→ What is being asked
Copy each line below in which the string "picture" occurs.

→ Supplied information
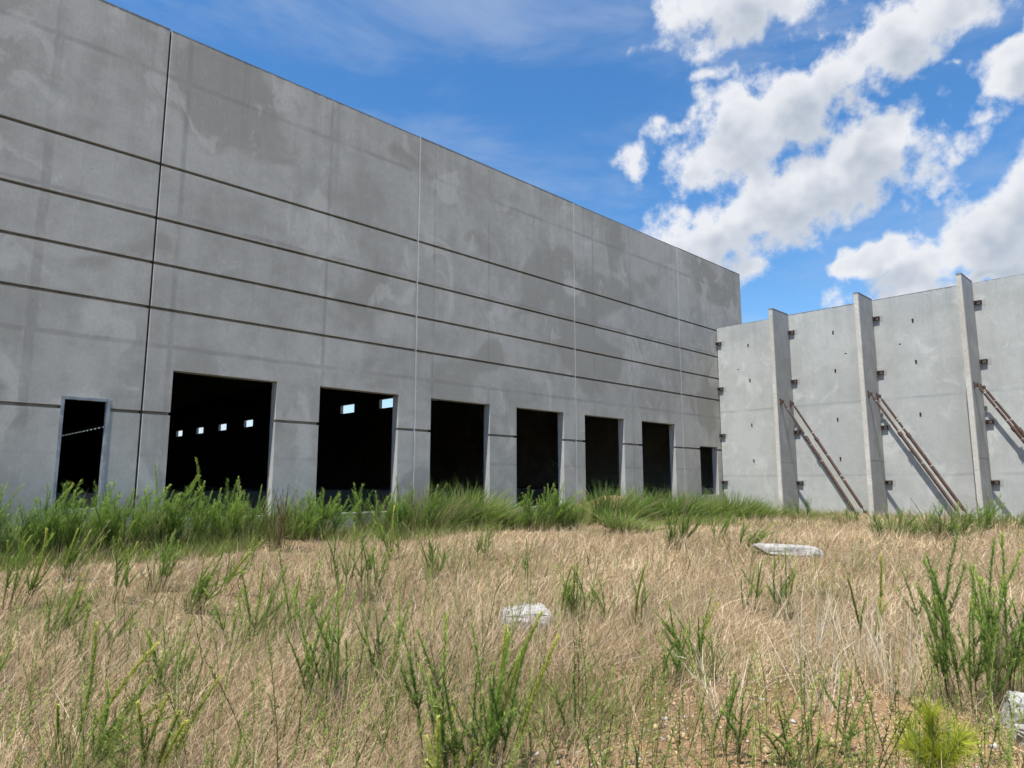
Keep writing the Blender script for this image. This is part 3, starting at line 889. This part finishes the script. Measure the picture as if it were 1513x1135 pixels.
PLANTS = [
    ('f', 1.12, 4.79, 0.74, 4, 0.40, 'yellow-tipped weed stems leaning right in the bottom left corner'),
    ('f', 1.42, 4.29, 0.53, 4, 0.35, 'short yellow-tipped weed at the bottom edge, right of the corner weed'),
    ('f', 1.13, 4.56, 0.64, 3, 0.89, 'long green weed stem slanting right across the lower left foreground'),
    ('f', 0.76, 6.17, 0.49, 3, 0.90, 'green weed entering low from the left edge of the picture'),
    ('f', 1.92, 5.71, 0.66, 4, 0.07, 'thin upright green weed left of the forked weed in dry grass'),
    ('f', 2.73, 6.34, 0.87, 5, 0.00, 'forked green weed spreading three long arms in the left foreground grass'),
    ('f', 3.11, 6.69, 0.64, 4, 0.60, 'green weed fan leaning right beside the forked weed'),
    ('f', 2.60, 4.50, 0.86, 9, 0.05, 'bushy V-shaped green weed left of the tall centre foreground weed'),
    ('f', 3.17, 4.74, 0.86, 6, 0.12, 'slim green weed just right of the V-shaped weed'),
    ('f', 2.59, 3.07, 0.87, 14, 0.08, 'tallest clump of upright green weed stems at the bottom centre'),
    ('f', 2.41, 2.99, 0.43, 6, 0.00, 'pale young weed rosette at the foot of the tall centre clump'),
    ('f', 2.76, 2.93, 0.87, 3, 0.20, 'pale yellow-lit weed stem on the right side of the centre clump'),
    ('f', 3.68, 6.98, 0.87, 5, -0.08, 'dark green weed with drooping stems in dry grass, above the V-shaped weed'),
    ('f', 5.27, 8.86, 0.89, 6, 0.05, 'upright green weed clump in dry grass before the second dock door'),
    ('f', 5.33, 8.27, 0.90, 6, 0.10, 'twin green weed clump right of the upright one before second dock door'),
    ('f', 8.12, 11.71, 1.10, 7, -0.30, 'dark fan-shaped weed in dry grass below the second dock door'),
    ('f', 7.13, 9.18, 0.92, 7, 0.00, 'feathery weed in dry grass below the third dock door'),
    ('f', 9.09, 10.22, 0.77, 7, 0.00, 'small dark fan weed in dry grass before the fourth dock door'),
    ('f', 3.35, 10.66, 0.84, 8, 0.00, 'broom-shaped green weed before the narrow pillar left of the first dock door'),
    ('f', 2.76, 10.33, 0.87, 5, 0.10, 'loose green weed left of the broom-shaped weed'),
    ('f', 3.39, 9.27, 0.88, 6, 0.67, 'sprawling green weed leaning right in front of the first dock door'),
    ('f', 4.08, 10.06, 0.75, 6, 0.75, 'arching green weed right of the sprawling one before first dock door'),
    ('r', 6.77, 14.17, 1.31, 8, 0.00, 'weed with reddish brown stems standing before the pillar between first two doors'),
    ('f', 7.16, 14.35, 1.12, 6, 0.39, 'green weed leaning right beside the reddish brown weed'),
    ('f', 6.31, 5.43, 0.69, 10, 0.11, 'light green weed clump just right of the white stone'),
    ('f', 6.63, 5.19, 0.54, 6, 0.07, 'smaller light green weed right of the clump beside the white stone'),
    ('f', 6.62, 4.71, 0.73, 4, 0.10, 'single thin weed spire in dry grass right of the smaller light green weed'),
    ('f', 5.60, 3.52, 0.58, 4, 0.00, 'pair of thin weed stems in mid dry grass right of the centre'),
    ('f', 5.41, 3.24, 0.69, 3, 0.04, 'thin bright weed stem next to the pair in mid dry grass'),
    ('f', 8.50, 4.38, 0.63, 5, 0.00, 'upright thin weeds in dry grass below the flat white slab'),
    ('f', 8.41, 3.94, 0.72, 4, 0.11, 'weed spire right of the upright thin weeds below the slab'),
    ('f', 6.17, 1.44, 1.24, 16, 0.00, 'largest bushy green weed at the right edge in front of braces'),
    ('f', 6.51, 1.27, 0.94, 8, 0.11, 'green weed cut by the right edge behind the largest bush'),
    ('f', 7.61, 2.67, 0.83, 4, 0.08, 'mixed green weed rising among pale dead stalks'),
    ('f', 8.12, 2.28, 0.74, 3, -0.05, 'slender weed left of the largest bush'),
    ('f', 4.49, 1.85, 0.47, 5, 0.00, 'thin green weed at the edge of the bare orange soil'),
    ('f', 4.28, 1.95, 0.38, 5, 0.00, 'low green weed left of the thin weed by orange soil'),
    ('f', 4.06, 2.29, 0.51, 5, 0.00, 'green weed spire in gravelly ground at the lower right centre'),
    ('f', 5.14, 3.40, 0.43, 5, 0.00, 'short green weed on gravel below the dry grass centre right'),
    ('f', 13.88, 7.31, 0.70, 7, 0.80, 'right-leaning green weed left of the flat white slab'),
    ('f', 13.14, 8.49, 1.11, 9, 0.39, 'dark right-leaning weed fan in front of the sixth dock door'),
    ('f', 15.58, 8.81, 0.82, 7, 0.50, 'arching weed behind the right-leaning one near the small end door'),
    ('f', 1.56, 8.10, 0.70, 7, 0.36, 'green weed clump among dry grass at the left edge, middle height'),
    ('f', 1.77, 10.90, 0.93, 8, 0.36, 'dense green weed at far left edge below the personnel door'),
    ('f', 2.69, 12.55, 0.87, 8, 0.47, 'green weed below the personnel door in front of the wall thicket'),
    ('f', 1.78, 7.31, 0.62, 4, 0.43, 'loose leaning weed in the left dry grass'),
    ('f', 3.48, 3.01, 0.38, 3, 0.11, 'small weed right of the tall centre clump on gravel'),
    ('f', 7.04, 6.99, 0.74, 2, 0.00, 'lone thin weed spire above the white stone'),
    ('b', 19.00, 5.91, 0.86, 12, 0.19, 'green bush in dry grass in front of the second buttress'),
    ('b', 19.30, 4.92, 0.84, 10, 0.77, 'dark weed leaning right in front of the second brace pair'),
    ('b', 19.60, 4.62, 0.95, 8, 0.08, 'dark upright weed left of the third buttress, beside the leaning dark one'),
    ('b', 24.24, 4.73, 0.72, 9, 0.27, 'green weed in dry grass right of the third buttress'),
    ('b', 24.27, 9.08, 0.60, 8, 0.00, 'low green weed before the feet of the first brace pair'),
    ('b', 24.61, 10.76, 0.71, 6, 0.00, 'narrow green weed in front of the first buttress'),
    ('b', 2.47, 15.90, 1.38, 14, 0.25, 'thick green thicket at left wall edge, left of the personnel door'),
    ('b', 3.00, 15.90, 1.44, 14, 0.26, 'green thicket just left of the personnel door'),
    ('b', 3.64, 15.90, 1.51, 15, 0.23, 'tall green thicket in front of the personnel door'),
    ('b', 4.24, 15.90, 1.35, 13, 0.27, 'green thicket right of the personnel door'),
    ('b', 4.74, 15.90, 1.42, 14, 0.27, 'green thicket before the joint left of the first dock door'),
    ('b', 5.28, 15.90, 1.46, 12, 0.27, 'pointed green weed at the left jamb of the first dock door'),
    ('b', 5.92, 15.90, 1.11, 9, 0.18, 'low green weed in front of the first dock door, left half'),
    ('b', 6.52, 15.90, 1.38, 14, 0.22, 'green bush in front of the first dock door, right half'),
    ('b', 7.15, 15.90, 1.24, 12, 0.25, 'green bush at the right jamb of the first dock door'),
    ('b', 8.17, 15.90, 1.23, 13, 0.24, 'green thicket at the pillar between the first and second doors'),
    ('b', 8.72, 15.90, 1.13, 10, 0.29, 'green weed at the left jamb of the second dock door'),
    ('b', 10.40, 15.90, 1.33, 12, 0.29, 'green thicket at the right jamb of the second dock door'),
    ('b', 11.39, 15.90, 1.33, 13, 0.30, 'green thicket before the pillar between second and third doors'),
    ('g', 12.20, 15.90, 1.51, 60, 0.41, 'pale tall grass at the left jamb of the third dock door'),
    ('g', 13.04, 15.86, 1.31, 70, 0.60, 'tall green grass in front of the third dock door'),
    ('g', 13.68, 15.54, 1.38, 70, 0.57, 'tallest green grass before the right jamb of the third dock door'),
    ('g', 14.55, 15.30, 0.95, 50, 0.64, 'low green grass before the pillar between third and fourth doors'),
    ('b', 14.69, 14.02, 1.26, 20, 0.31, 'dense round dark green bush in front of the fourth dock door'),
    ('b', 15.61, 13.79, 1.07, 16, 0.37, 'dense green bush right of the round one by the fourth dock door'),
    ('g', 18.08, 13.94, 1.45, 60, 0.45, 'tall green grass on the soil mound before the fifth dock door'),
    ('g', 16.11, 11.95, 0.62, 50, 0.61, 'low spreading grass at the foot of the soil mound'),
    ('g', 20.26, 14.15, 1.25, 60, 0.56, 'arching green grass before the pillar between fifth and sixth doors'),
    ('g', 20.98, 13.66, 1.21, 60, 0.58, 'arching green grass below the sixth dock door'),
    ('g', 22.29, 13.52, 1.16, 60, 0.73, 'wide green grass before the pillar right of the sixth door'),
    ('g', 23.04, 13.00, 0.97, 60, 0.88, 'wide green grass in front of the small end door'),
    ('g', 23.61, 12.51, 1.12, 60, 0.87, 'dark long grass at the corner where both walls meet'),
    ('g', 24.77, 12.04, 0.77, 50, 0.90, 'dark grass at the foot of the first propped panel'),
]
for i, (kind, x, y, h, n, lean, label) in enumerate(PLANTS):
    if kind == 'g':
        o = link('grass_clump', PALE if 'pale' in label else CLUMPS[i % 4], None, label, 'grass clump', 'clumps of tall grass along the wall foot')
        o.location = (x, y, g(x, y) - .02)
        o.rotation_euler = (lean * .25, lean * .25, 0)
        o.scale = (1.5, 1.5, max(.6, h * 1.12))
    else:
        plant(kind, x, y, h, n, lean, label, i)

# ---- pale dead stalks on the right
def dead_stalks(seed):
    global rs
    rs = np.random.RandomState(seed)
    n = 26
    a = rs.uniform(0, 6.283, n); r = .10 * np.sqrt(rs.uniform(0, 1, n))
    base = np.stack([np.cos(a) * r, np.sin(a) * r, np.zeros(n)], 1)
    d = unit(np.stack([np.cos(a) * .16, np.sin(a) * .16, np.ones(n)], 1) + rs.normal(size=(n, 3)) * .06)
    ln = rs.uniform(.45, 1.05, n)
    mixv = rs.uniform(0, 1, (n, 1))
    c0 = np.array([.46, .37, .24]) * (1 - mixv) + np.array([.66, .60, .48]) * mixv
    parts = [ribbons(base, d, ln, rs.uniform(.004, .007, n), rs.normal(size=(n, 3)) * .07, c0, c0 * 1.15, 4)]
    m = 120
    k = rs.randint(0, n, m); t = rs.uniform(.2, 1, m)
    b2 = base[k] + d[k] * (ln[k] * t)[:, None]
    parts.append(ribbons(b2, unit(d[k] + rs.normal(size=(m, 3)) * .28), rs.uniform(.06, .18, m), rs.uniform(.002, .004, m), rs.normal(size=(m, 3)) * .15, c0[k], c0[k], 2))
    return fast_mesh('dead_stalks', *joined(parts), M_STRAW)
for i, (x, y, h, label) in enumerate([
        (6.55, 2.35, .85, 'tall pale dead stalks left of the largest green bush'),
        (6.05, 1.95, .80, 'pale dead stalks just left of the foot of the largest bush'),
        (5.15, 2.15, .75, 'bleached dead stalks standing on the bare orange soil'),
        (6.9, 2.95, .80, 'dead straw stalks with drooping tops behind the bare soil'),
        (4.6, 2.55, .55, 'short dead stalks on gravel at the lower right centre'),
        (6.9, 1.1, .75, 'dead stalks behind the whitish lump at the right edge')]):
    o = link('dead_stalks', dead_stalks(200 + i), None, label, 'dead plant', 'pale dead stalks')
    o.location = (x, y, g(x, y)); o.scale = (1.2, 1.2, h)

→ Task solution
Keep writing the Blender script for this image. This is part 3, starting at line 889. This part finishes the script. Measure the picture as if it were 1513x1135 pixels.
    ('f', 0.76, 6.17, 0.49, 3, 0.90, 'green weed entering low from the left edge of the picture'),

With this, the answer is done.